Word for word, restate the lines from the start of the data below through the line containing "COL = S.collection".
# # # #
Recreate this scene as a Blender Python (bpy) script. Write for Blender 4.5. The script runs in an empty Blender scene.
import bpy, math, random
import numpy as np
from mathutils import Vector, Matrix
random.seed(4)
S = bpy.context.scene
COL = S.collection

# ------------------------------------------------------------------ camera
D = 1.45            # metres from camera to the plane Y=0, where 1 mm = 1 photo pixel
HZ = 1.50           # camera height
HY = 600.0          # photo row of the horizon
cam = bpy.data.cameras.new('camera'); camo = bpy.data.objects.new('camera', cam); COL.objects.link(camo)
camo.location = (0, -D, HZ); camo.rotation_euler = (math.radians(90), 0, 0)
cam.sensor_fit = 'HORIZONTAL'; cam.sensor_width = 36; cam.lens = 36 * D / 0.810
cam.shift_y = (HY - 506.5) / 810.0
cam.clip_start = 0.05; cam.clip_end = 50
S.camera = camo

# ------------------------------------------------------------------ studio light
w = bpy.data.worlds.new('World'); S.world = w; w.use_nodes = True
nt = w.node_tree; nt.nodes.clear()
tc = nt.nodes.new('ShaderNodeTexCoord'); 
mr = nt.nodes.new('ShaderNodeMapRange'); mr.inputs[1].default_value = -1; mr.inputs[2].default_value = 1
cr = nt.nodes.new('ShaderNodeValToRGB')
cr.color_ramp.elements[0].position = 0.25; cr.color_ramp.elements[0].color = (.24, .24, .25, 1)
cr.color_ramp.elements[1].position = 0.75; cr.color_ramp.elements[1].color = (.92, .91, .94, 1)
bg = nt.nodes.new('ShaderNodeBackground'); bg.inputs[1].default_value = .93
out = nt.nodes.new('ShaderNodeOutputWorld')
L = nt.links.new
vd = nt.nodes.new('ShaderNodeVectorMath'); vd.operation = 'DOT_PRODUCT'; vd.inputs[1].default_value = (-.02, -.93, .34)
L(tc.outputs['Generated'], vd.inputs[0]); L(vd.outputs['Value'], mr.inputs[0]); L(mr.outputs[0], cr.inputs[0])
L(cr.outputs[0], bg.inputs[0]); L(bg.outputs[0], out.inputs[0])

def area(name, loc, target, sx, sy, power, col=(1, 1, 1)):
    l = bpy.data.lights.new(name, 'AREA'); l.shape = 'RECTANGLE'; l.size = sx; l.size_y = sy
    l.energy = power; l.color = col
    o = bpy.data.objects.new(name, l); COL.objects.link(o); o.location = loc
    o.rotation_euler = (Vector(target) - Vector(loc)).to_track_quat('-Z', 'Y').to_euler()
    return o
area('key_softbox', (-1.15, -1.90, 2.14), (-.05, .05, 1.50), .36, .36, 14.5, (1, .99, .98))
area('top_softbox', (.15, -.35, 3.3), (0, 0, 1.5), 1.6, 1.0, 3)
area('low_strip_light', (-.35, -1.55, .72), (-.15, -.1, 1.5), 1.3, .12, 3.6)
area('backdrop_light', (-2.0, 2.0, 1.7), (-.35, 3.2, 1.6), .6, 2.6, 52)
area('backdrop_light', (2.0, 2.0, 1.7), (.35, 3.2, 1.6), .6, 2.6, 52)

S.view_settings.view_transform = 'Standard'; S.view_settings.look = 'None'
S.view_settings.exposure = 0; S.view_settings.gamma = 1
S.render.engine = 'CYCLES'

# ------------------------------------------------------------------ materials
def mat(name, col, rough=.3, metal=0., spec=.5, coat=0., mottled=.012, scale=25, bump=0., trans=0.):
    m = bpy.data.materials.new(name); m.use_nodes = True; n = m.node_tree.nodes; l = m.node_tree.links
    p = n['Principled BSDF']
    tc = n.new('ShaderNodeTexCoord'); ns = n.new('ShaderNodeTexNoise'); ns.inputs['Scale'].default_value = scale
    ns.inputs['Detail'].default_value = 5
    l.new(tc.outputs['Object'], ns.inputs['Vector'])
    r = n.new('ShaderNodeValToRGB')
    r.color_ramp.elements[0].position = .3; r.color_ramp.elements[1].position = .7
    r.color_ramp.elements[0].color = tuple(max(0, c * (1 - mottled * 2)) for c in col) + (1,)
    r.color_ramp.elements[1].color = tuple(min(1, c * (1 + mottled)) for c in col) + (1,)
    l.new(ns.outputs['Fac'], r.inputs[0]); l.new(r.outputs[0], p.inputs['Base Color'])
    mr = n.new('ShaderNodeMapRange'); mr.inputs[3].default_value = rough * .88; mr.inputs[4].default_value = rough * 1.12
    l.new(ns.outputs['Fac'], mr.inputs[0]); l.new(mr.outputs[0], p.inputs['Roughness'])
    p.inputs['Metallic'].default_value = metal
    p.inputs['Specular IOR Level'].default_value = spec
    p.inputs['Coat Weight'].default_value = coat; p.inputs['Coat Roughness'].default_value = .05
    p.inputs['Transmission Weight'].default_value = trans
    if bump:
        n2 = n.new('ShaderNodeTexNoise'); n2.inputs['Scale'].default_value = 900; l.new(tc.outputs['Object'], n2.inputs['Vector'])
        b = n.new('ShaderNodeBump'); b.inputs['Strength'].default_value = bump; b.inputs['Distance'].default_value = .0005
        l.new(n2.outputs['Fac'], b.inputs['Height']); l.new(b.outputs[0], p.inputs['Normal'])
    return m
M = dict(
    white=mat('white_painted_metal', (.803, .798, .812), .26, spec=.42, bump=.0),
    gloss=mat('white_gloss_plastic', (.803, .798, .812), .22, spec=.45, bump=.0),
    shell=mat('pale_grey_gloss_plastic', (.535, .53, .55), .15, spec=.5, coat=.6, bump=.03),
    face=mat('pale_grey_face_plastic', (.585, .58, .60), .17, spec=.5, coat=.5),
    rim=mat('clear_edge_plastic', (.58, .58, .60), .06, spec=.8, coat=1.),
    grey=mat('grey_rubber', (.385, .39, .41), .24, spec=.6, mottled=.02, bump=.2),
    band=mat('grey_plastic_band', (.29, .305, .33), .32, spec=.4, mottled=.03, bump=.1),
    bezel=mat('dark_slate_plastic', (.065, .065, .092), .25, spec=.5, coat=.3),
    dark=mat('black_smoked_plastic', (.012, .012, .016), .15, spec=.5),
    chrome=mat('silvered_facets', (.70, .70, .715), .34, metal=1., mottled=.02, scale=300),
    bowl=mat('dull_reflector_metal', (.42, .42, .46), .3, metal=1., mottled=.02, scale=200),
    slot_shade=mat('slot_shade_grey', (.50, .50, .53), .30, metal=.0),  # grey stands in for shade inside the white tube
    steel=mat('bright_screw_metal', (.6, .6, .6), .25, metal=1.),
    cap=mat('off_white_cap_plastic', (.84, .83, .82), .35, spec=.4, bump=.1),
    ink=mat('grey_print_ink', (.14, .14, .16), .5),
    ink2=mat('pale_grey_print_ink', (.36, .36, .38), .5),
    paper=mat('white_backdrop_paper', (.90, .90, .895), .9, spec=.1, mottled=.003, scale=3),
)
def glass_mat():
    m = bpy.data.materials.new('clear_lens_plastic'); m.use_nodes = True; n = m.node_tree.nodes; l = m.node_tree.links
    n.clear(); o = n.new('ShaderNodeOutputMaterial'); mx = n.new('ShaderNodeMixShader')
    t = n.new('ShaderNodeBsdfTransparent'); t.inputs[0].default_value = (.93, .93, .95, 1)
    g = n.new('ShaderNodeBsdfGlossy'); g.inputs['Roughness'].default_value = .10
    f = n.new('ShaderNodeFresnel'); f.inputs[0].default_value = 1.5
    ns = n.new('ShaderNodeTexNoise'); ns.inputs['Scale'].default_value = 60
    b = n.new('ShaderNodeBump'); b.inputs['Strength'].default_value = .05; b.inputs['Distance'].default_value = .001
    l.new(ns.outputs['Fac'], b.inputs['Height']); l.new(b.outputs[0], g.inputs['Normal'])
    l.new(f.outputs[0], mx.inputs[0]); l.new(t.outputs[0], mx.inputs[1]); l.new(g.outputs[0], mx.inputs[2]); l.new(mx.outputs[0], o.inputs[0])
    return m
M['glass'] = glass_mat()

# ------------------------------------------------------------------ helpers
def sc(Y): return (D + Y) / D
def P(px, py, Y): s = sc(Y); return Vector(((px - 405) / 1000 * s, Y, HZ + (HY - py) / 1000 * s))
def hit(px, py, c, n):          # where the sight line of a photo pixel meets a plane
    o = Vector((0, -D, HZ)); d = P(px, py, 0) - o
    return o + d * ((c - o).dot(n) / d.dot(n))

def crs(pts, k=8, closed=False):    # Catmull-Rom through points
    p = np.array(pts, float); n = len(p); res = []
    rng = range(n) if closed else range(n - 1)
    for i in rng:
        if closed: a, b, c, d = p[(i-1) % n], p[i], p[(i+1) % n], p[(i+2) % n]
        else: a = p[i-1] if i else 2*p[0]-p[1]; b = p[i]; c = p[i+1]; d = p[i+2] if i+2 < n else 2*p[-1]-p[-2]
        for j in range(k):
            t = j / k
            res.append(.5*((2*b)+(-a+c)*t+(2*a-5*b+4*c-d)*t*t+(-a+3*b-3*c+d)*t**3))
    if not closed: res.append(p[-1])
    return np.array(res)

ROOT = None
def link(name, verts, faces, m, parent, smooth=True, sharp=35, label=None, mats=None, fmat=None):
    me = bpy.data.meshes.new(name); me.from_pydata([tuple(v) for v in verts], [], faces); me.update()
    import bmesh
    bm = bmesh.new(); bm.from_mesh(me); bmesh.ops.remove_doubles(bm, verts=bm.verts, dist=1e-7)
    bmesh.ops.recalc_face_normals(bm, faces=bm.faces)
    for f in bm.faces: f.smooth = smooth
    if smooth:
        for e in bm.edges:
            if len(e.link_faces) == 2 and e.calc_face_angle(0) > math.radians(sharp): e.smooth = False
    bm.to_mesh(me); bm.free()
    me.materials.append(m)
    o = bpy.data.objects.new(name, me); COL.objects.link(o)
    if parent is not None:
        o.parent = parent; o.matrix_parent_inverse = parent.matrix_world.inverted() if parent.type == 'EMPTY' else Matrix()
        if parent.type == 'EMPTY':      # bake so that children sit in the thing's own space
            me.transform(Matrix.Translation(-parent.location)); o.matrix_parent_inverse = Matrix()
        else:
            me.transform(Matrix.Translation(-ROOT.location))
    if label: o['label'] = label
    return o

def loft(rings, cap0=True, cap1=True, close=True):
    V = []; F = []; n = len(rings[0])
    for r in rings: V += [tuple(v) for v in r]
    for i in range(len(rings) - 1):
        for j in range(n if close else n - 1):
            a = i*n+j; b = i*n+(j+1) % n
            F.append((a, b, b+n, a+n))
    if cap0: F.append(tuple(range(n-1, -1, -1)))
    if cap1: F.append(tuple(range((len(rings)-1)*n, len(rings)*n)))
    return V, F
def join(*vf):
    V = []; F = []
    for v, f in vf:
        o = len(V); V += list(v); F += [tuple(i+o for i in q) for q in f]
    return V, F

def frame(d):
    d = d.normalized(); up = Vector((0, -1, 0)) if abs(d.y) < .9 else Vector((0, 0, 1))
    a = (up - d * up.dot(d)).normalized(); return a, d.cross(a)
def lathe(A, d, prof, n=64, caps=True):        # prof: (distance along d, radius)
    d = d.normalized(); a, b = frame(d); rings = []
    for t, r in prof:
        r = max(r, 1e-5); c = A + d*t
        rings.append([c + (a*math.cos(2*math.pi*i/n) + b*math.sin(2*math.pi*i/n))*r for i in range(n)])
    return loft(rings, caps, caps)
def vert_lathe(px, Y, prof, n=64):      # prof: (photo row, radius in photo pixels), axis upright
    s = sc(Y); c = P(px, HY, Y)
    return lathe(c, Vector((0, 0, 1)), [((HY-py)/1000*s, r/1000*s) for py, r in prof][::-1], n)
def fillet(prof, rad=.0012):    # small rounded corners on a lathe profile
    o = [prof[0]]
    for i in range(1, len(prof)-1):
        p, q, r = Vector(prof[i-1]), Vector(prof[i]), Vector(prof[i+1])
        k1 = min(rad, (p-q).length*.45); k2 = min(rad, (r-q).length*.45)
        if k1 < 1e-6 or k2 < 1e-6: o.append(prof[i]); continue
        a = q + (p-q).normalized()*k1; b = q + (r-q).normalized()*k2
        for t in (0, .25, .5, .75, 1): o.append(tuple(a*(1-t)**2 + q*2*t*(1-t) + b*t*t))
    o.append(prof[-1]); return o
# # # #
• **Solved exercise**
Recreate this scene as a Blender Python (bpy) script. Write for Blender 4.5. The script runs in an empty Blender scene.
import bpy, math, random
import numpy as np
from mathutils import Vector, Matrix
random.seed(4)
S = bpy.context.scene
COL = S.collection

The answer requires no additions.